Cher Maître Mô,
Une bien tragique histoire que vous contez là, trois victimes avec trois échelles de victimisation :
- une agression sexuelle sur une enfant qui n’avait rien demandé ;
- la stigmatisation sociale, jusqu’à l’infâme de son agresseur ;
- Enfin une JAP, qui a juste oublié l’un des jours où elle a pu se dire, je suis humaine. Mais, cette JAP a-t-elle jamais écrit à la victime ? Votre conte n’en dit rien, il faut donc supposer que non.
C’est d’autant plus troublant, que ces jours où l’on se sait humain, sont si rares dans la vie de quiconque qu’il est étonnant que l’on ne puisse les oublier, surtout si près de son propre anniversaire : cette date qui sonne si fort comme un memento mori …
Il se trouve qu’il y a bien des années (bien avant l’existence de la Loi permettant aujourd’hui au majeur, victime mineure de faits d’agression sexuelle et de viol de tenter d’en poursuivre l’auteur) je fus la victime de ce genre de faits, commis en réunion par mon frère et ses copains d’alors, et il ne s’agissait pas de simples "guili-guili" d’un attardé mental : somme toute j’aurais largement préféré.
Certes le passé est mort, et je suis le premier à affirmer que le mieux est encore de le laisser où il est. Sauf qu’un agresseur demeure un agresseur : il y prend goût, plus encore s’il reste impuni, où comme le plus souvent que la victime, choisit le silence à toute l’infamie du monde.
40 ans après, mon agresseur continue à m’agresser, aujourd’hui depuis l’étranger via son blog lui servant sous pseudonyme de défouloir psychologique : un doux euphémisme.
Autant vous dire que je ne suis pas un partisan exalté de la liberté d’opinion derrière un pseudonyme, puisque dans les faits le pseudonymat se conjugue presque toujours avec la calomnie, la diffamation et l’injure : c’est si simple sommes toutes d’être un courageux héros planqué derrière un pseudonyme plus ou moins ridicule ou vulgaire.
Le plus singulier, dans l’affaire c’est encore le personnage servant d’avocat de mon agresseur : ce grand professionnel du droit fait notamment dans le faux en écriture publique pour défendre (en attaque) son blogo-violeur de client. Le professionnel que vous êtes, appréciera j’en suis sûr la délicatesse insigne de votre confrère.
Alors, tout aussi tragique que soit, le cas de l’attardé dont vous contez bellement l’histoire, y compris cette injustice profonde qu’est la condamnation à l’opprobre sociale qui affecte plus encore ses proches, aucune victime d’un violeur n’a demandé à l’être.
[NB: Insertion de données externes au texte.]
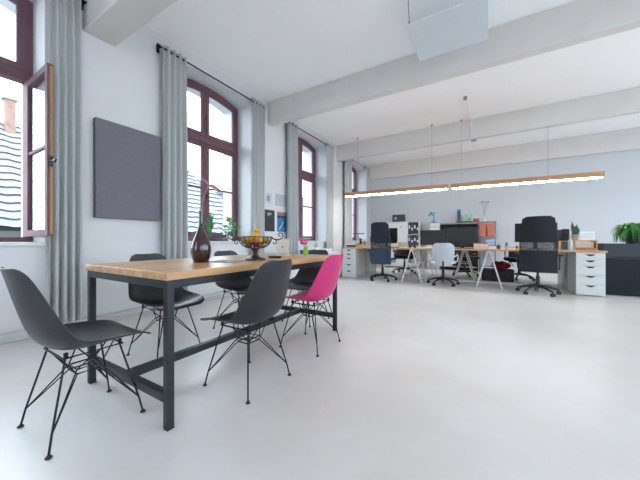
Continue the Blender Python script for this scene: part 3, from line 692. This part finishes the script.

S’il est certain que je lui lancerais pas la première pierre à votre demeuré (comme sa victime, cette pauvre pierre n’aurait elle-même rien demandé), toutefois il faut néanmoins comprendre l’agression sexuelle et le viol pour ce qu’ils sont exactement :
C’est-à-dire la négation même de l’humanité de la victime, c’est là un processus consistant à la réduire à son objectivation absolue : une res dont on dispose librement, et le plus souvent en toute imputé. Or l’intensité traumatique de ces crimes se résume à :
« Je m’arroge le pouvoir de te détruire, et je condensant dans ma lâche mansuétude à te laisser, toi, pour le reste de ton existence à l’état de chose détruite dans laquelle je me suis un jour essuyé la queue. »
Et aucune excuse et tous les remords du monde, fussent-il sincères n’y changeront rien. Un violeur ne saurait obtenir de pardon de sa victime mais tout au plus son oubli.
Dans monde idéal cela se pourrait peut être, mais nous ne vivons pas dans un monde idéal, parce dans un monde idéal il n’y aurait pas de violeur, puisqu’il y aurait certainement que des anges, ces charmants volatiles asexués.
Enfin dans nos sociétés, comment un violeur pourrait-il obtenir le pardon de la Société ? Puisque la Société, par le biais de l’Etat, prétend avoir le droit de spolier la victime de son droit à vengeance : or la justice d’une meute de loups et à l’aune exacte de l’injustice d’un loup.
Certes, si j'en parle, c'est bien aussi tout ce qui ne tue pas rend plus fort, aujourd’hui je m’occupe de méta-criminalité, et je chasse - comme on chasse à courre - les violeurs de masse et autres aimables génocidaires.
Je vous souhaite du plus profond de mon être de ne jamais connaître en votre anima cette expérience transcendantale, mais il serait pour le moins moralement digne d’en connaître - au moins en esprit - l’exact prix, avant que de le brader vilement sur l’autel des vanités du web.